In a letter sent on Friday to Lord Falconer, the Lord Chancellor, 28 firms - including big names such as Clifford Chance, Herbert Smith and Lovells - warned that the proposals were a "real threat to access to justice for some of the most vulnerable people in society".

The Law Society-backed intervention is striking because the signatories do no legal aid work themselves, but are weighing in because they think pro bono social law work that they do undertake is plugging gaps already left by legal aid funding shortages.

Michael Smyth, a Clifford Chance partner and chairman of a new group, known as the Social Welfare Law Coalition, said there were already "advice deserts" up and down the country where people had no access to legal services. "There are big provincial centres where there is nowhere offering any social welfare legal advice," he said. "That is not in the public interest."

Lord Falconer warned in July that the legal aid system would get "out of control" unless the government put in place reforms such as the introduction of competitive tendering and the abolition of hourly billing.

The government argues the changes are needed to consolidate and improve the efficiency of a system in which costs have risen by a third since 1997 and ?7m of business is spread among 400 firms. Final proposals are due to be implemented over three years, starting in April 2007.
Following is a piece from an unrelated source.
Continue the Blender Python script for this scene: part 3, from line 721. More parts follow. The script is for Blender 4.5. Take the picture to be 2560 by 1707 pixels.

The law firms argue in their letter that, although the system needs improving and a market model "could be made to work", the current proposals mean it would not make commercial sense for solicitors to take on legal aid business.

The attack echoes criticisms by the London Criminal Courts Solicitors' Association, which has called the proposals a "disaster" likely to force thousands of small firms to close and "seriously damage" the quality of legal advice offered to the public.